GSA 2020 Connects Online

Paper No. 161-9
Presentation Time: 7:30 PM

STRESS ORIENTATION AND RELATIVE STRESS MAGNITUDES THROUGHOUT THE NORTH AMERICAN PLATE


LUND SNEE, Jens-Erik, U.S. Geological Survey, Geosciences & Environmental Change Science Center, PO Box 25046, MS 980, Dener, CO 80225-0046 and ZOBACK, Mark, Dept. of Geophysics, Stanford University, Stanford University, Mitchell Bldg. Room 347, Stanford, CA 94305

We have compiled hundreds of new orientations of the maximum horizontal stress (SHmax) and, using thousands of well-constrained earthquake focal plane mechanisms, developed the first quantitative map of stress directions and relative stress magnitudes throughout North America. We present the new map and discuss the insights it provides for the causes of crustal deformation. Across central and eastern North America, SHmax rotates gradually clockwise to the west, from ~NE–SW along the Eastern Seaboard and southern Canada to nearly E–W in the western U.S. Great Plains. Over much of the same area, a continent-scale transition occurs from strike-slip and/or reverse faulting in eastern North America to strike-slip faulting in the mid-continent to normal and/or strike-slip faulting in western intraplate North America. This transition is likely due (at least in part) to drag at the base of the lithosphere and is almost opposite the pattern predicted by models of glacial isostatic adjustment, indicating that the ambient tectonic stresses in the crust are much greater than those from postglacial rebound. In the generally extensional western U.S., the orientation of SHmax rotates over remarkably short distances slightly outside the boundaries of the Rio Grande Rift and Basin and Range extensional domains.

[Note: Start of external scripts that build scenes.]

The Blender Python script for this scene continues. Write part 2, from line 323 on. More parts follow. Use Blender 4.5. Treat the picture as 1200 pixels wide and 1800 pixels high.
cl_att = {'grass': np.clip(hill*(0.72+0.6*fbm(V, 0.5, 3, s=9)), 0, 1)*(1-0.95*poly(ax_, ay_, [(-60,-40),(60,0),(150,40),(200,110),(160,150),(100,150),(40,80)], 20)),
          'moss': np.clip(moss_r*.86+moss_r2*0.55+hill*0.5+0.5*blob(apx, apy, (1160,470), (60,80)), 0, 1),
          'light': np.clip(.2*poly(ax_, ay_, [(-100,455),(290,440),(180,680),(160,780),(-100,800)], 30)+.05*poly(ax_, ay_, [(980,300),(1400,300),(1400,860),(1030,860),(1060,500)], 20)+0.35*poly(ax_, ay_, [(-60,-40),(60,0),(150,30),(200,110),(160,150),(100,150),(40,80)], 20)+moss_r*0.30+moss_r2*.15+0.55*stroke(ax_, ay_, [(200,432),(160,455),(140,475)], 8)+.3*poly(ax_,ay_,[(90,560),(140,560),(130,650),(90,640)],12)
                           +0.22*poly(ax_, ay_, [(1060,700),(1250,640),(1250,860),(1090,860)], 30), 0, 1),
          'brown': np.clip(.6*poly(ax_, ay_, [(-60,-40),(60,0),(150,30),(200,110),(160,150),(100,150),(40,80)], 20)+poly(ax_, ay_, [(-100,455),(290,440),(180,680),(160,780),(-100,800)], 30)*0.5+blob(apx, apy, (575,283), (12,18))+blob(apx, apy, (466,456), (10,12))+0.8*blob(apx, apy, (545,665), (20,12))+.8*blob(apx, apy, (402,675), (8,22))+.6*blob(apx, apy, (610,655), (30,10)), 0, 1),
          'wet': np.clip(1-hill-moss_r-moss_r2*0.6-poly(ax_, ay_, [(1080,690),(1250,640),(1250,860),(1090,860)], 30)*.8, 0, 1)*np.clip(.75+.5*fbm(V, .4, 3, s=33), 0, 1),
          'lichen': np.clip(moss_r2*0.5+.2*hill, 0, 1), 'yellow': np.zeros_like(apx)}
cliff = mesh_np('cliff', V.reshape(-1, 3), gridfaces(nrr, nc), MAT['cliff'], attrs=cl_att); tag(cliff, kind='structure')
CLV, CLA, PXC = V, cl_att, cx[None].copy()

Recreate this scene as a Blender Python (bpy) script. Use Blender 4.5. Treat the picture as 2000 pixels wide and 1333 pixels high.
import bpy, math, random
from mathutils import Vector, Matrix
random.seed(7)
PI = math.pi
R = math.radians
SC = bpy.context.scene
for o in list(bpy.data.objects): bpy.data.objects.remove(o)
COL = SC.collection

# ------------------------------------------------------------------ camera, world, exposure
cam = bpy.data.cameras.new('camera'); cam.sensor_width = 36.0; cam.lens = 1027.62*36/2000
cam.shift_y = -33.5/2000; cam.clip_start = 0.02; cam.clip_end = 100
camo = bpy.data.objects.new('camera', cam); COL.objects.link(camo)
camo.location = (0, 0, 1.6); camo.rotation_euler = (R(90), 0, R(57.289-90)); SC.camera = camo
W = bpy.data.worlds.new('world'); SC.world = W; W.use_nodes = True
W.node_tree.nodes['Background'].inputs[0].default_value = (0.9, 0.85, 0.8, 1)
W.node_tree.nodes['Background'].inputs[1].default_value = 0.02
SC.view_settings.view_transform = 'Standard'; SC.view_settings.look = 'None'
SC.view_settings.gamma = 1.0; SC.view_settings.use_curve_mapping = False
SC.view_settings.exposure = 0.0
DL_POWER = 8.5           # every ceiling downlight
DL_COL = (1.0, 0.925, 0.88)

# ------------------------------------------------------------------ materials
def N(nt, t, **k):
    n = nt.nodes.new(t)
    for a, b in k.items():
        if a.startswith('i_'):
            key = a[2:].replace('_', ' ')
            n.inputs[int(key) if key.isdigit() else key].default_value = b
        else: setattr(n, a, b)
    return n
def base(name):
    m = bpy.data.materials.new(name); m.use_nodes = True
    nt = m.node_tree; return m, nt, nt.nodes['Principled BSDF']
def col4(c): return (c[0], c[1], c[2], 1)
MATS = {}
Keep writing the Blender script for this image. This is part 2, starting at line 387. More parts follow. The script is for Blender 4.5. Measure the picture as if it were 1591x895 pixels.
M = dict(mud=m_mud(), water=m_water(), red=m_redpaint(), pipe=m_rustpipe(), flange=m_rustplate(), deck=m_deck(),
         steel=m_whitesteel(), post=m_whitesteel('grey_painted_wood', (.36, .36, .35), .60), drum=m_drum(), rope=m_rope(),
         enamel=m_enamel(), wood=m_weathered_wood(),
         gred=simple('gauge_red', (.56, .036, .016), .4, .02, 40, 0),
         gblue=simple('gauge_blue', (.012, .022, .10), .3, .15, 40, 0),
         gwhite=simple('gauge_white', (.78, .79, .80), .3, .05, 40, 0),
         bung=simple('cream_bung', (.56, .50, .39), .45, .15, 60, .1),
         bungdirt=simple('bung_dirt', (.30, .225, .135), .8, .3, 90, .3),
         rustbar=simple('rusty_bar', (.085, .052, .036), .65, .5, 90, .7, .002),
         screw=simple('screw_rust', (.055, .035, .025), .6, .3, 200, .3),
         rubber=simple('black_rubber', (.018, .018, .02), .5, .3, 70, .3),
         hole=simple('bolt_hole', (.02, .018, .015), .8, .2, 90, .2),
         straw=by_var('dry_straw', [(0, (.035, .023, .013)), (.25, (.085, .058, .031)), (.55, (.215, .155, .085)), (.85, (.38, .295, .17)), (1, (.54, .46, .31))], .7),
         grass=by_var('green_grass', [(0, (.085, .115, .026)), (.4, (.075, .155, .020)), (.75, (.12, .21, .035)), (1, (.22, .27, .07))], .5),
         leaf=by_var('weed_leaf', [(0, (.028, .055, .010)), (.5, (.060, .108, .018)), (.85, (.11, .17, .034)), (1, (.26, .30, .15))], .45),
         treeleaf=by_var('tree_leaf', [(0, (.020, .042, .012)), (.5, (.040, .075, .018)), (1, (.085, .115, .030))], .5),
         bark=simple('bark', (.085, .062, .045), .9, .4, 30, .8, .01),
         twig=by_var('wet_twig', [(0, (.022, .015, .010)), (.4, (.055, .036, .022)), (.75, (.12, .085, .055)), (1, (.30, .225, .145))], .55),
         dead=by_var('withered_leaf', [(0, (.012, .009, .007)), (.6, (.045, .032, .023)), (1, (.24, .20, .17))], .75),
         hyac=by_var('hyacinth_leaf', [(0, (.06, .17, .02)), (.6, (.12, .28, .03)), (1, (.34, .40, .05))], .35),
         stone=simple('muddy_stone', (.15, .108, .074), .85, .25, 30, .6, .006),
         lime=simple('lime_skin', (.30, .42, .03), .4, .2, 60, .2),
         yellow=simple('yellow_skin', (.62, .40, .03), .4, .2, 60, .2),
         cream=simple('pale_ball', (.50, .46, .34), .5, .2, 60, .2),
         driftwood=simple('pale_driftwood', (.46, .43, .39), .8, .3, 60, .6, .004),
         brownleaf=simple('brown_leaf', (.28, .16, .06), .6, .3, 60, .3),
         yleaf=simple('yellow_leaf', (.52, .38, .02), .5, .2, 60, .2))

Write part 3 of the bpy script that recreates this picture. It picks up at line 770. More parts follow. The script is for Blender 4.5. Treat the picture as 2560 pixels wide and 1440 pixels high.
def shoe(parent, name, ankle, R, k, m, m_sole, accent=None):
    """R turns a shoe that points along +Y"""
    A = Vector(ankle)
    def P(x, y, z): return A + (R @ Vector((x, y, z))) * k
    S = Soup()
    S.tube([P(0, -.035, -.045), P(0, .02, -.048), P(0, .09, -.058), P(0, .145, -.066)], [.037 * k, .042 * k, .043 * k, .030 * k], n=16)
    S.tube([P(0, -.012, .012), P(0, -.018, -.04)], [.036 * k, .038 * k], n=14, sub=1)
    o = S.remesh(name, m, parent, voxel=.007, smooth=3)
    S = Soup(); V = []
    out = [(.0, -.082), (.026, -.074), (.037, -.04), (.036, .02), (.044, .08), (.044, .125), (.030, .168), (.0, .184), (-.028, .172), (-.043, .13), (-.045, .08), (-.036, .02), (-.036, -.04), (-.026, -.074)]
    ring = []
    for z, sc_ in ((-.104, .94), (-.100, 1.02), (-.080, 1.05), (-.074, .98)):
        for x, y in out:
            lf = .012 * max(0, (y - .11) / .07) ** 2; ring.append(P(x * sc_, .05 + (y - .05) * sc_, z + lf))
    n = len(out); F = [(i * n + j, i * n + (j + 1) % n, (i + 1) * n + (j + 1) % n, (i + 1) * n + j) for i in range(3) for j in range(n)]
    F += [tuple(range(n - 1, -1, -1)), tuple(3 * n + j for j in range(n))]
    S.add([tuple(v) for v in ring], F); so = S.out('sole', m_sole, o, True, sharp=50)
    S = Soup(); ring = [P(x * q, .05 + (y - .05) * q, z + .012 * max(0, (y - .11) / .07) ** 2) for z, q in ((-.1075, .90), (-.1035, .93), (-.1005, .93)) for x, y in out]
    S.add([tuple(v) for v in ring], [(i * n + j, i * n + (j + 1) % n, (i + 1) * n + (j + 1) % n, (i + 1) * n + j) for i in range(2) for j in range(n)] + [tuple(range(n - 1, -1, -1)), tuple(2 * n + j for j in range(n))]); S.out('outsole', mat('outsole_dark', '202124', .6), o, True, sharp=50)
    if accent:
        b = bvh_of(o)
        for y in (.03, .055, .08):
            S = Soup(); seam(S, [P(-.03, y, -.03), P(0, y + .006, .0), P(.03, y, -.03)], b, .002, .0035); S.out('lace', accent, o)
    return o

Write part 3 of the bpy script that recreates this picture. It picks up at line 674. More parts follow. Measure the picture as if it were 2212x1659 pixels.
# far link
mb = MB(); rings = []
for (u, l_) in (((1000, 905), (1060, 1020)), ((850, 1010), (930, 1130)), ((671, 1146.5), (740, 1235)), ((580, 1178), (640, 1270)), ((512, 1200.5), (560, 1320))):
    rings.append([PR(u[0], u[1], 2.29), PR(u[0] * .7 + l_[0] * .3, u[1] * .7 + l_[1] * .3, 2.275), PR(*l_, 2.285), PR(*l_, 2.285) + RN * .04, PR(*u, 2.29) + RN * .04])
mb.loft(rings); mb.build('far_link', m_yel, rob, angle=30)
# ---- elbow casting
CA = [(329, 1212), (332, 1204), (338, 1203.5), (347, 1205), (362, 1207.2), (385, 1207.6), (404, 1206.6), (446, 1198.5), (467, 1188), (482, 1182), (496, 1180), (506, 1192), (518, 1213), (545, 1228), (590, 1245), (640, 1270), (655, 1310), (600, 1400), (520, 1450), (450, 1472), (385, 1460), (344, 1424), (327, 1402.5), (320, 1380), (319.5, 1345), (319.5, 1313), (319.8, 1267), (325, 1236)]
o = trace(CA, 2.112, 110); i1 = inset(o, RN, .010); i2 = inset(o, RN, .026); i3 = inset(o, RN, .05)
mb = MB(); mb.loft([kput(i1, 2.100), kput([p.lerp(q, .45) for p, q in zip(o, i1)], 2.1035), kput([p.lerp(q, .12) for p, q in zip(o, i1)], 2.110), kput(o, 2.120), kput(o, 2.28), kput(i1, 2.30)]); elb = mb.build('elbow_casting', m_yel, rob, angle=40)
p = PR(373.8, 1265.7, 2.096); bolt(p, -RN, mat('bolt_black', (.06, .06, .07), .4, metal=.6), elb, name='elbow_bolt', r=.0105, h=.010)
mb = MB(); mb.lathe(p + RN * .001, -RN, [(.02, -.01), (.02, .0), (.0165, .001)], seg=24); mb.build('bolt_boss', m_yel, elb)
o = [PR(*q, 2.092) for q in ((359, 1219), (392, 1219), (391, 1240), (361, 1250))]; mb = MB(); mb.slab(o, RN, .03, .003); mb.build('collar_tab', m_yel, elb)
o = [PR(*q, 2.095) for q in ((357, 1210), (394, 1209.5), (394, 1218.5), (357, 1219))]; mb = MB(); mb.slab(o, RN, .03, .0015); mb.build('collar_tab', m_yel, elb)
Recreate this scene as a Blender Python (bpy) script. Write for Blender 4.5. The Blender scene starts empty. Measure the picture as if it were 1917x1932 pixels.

Published geodynamic models for the western U.S., incorporating gravitational potential energy and tractions from relative mantle flow, successfully predict most large-wavelength rotations but not the shorter-wavelength (<~200 km) rotations that we observe in the detailed new SHmax orientation data. Finally, further west strike-slip and/or reverse faulting are active in a narrow band along the San Andreas plate boundary and in a wide zone further north that covers the Canadian Rockies and southern Alaska. This new-generation stress map will assist identification of potentially active faults and advance our understanding of active tectonic processes.